The firm is offering 30,000 tokens at $100 each, with a minimum investment of 10 tokens or $1,000, exclusively to accredited investors via the Liquidity.io marketplace. The targeted return rate for holders throughout the full lease term, which extends into 2028, is approximately 11%, though a disclaimer notes actual returns may “differ materially.” Each month, cash flows generated by the leased engines will be distributed to token holders on-chain. According to the firm’s statement, “Each token is secured by a collateral package consisting of aircraft engines, related lease receivables, reserves, and insurance proceeds,” with ETHZilla Aerospace serving as the issuer under ETHZilla’s management.

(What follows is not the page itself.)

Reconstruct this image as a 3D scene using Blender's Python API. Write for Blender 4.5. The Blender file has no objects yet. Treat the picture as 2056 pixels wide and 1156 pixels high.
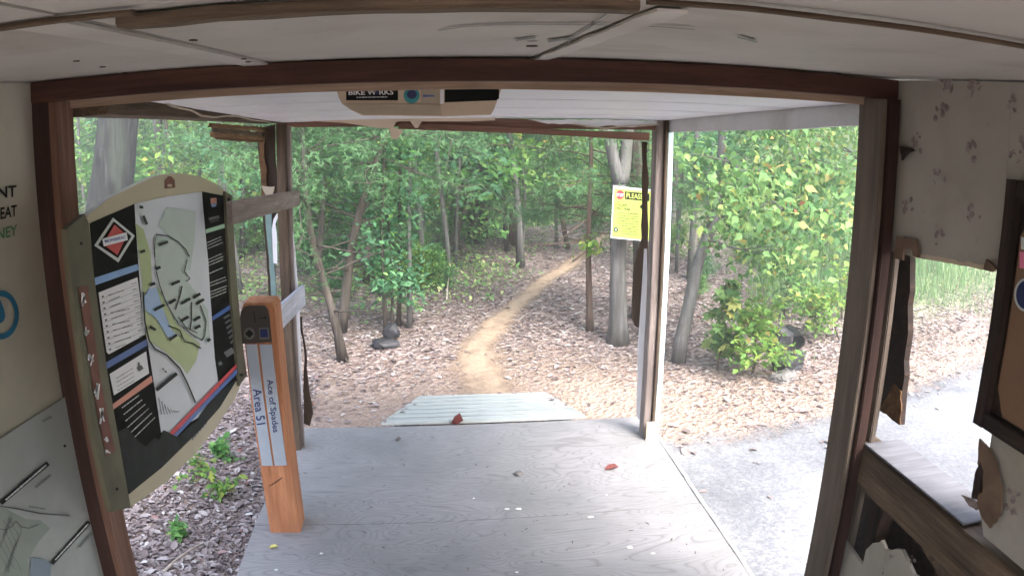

At the time of the announcement, data from the Arbitrum block explorer Arbiscan indicated no orders or token transfers had yet been made. The firm’s representative confirmed it cannot disclose the airline lessee due to the terms of the lease agreement.

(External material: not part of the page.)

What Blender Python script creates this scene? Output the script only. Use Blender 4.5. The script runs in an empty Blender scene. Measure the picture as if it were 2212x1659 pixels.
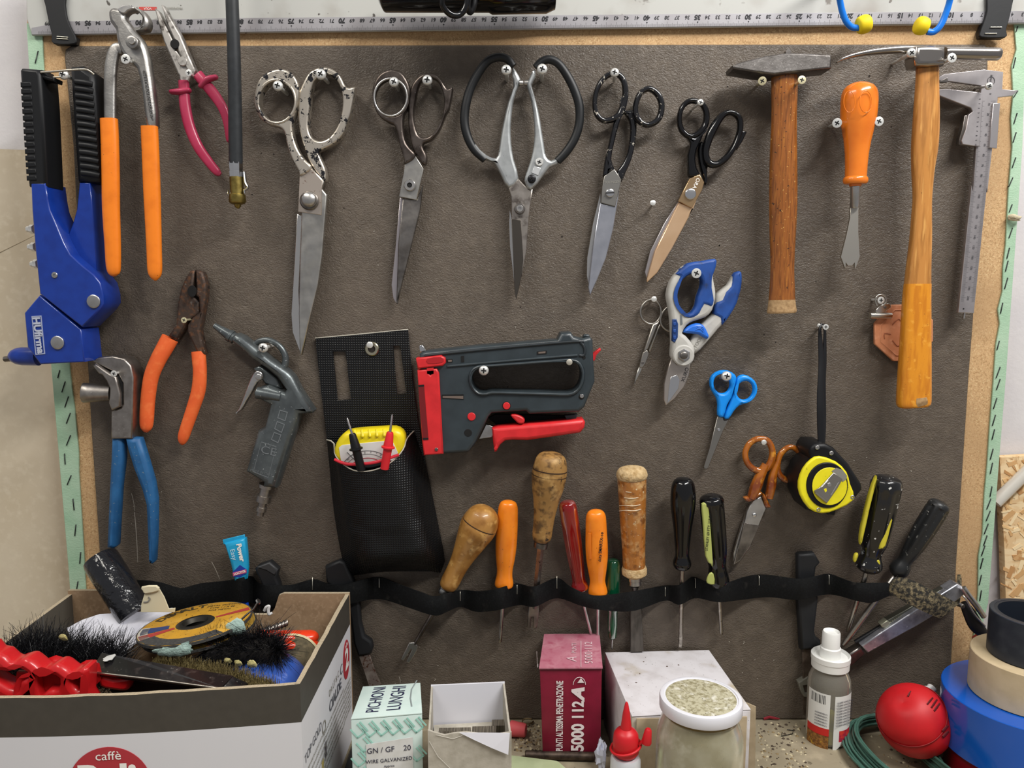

Strategic Shift Amid Market Pressures and Shareholder Value Quest
This tokenization initiative arrives as ETHZilla actively searches for answers to improve shareholder value. Shares in ETHZilla (ETHZ) rose around 5% on the day of the announcement, recently trading at $3.40, yet remain down 31% over the past month. The firm’s shares had skyrocketed more than 200% last August after it was revealed tech billionaire Peter Thiel purchased a 7.5% stake. However, as excitement around digital asset treasuries has faded, the firm has taken defensive measures.
In late August, amid falling share prices, ETHZilla unveiled a $250 million share buyback program. It later sold $40 million of its Ethereum holdings specifically to buy back shares after its mNAV (multiple to net-asset-value) dropped below 1—indicating the market was valuing the firm at less than the sum of its asset holdings. Ethereum (ETH) itself is down nearly 40% over the last 30 days, recently trading around $1,919, compounding the challenges for treasury firms.
ETHZilla’s latest move into aviation finance is expected to be the first of several expansions into real-world assets. The firm is looking to offer tokenized access to manufactured home loans and car loans via existing partnerships, signaling a broader strategic pivot toward blockchain-based fractional ownership of income-generating physical assets.
Broader Context: Ethereum Treasury Firms Diversify Strategies
ETHZilla is not alone among publicly traded Ethereum treasury firms in seeking new avenues to drive returns. The landscape shows divergent strategies as the sector matures beyond simply holding ETH. BitMine Immersion Technologies, noted as the largest publicly traded Ethereum firm, made a $200 million investment in the firm of YouTube star MrBeast in a quest for “outsized returns,” venturing into consumer media and branding.
Meanwhile, SharpLink Gaming, identified as the second-largest publicly traded Ethereum treasury firm, has committed to a more disciplined approach. It aims to acquire ETH only when such purchases are accretive to shareholders and has chosen to stay away from investments that detract from its core mission, presenting a contrast to the aggressive diversification seen elsewhere.
ETHZilla’s jet engine tokenization on Arbitrum thus positions it at the intersection of two evolving trends: the search for yield and shareholder value by crypto-native public companies, and the growing narrative of real-world asset tokenization as a foundational use case for blockchain infrastructure, particularly on Ethereum and its scaling networks like Arbitrum.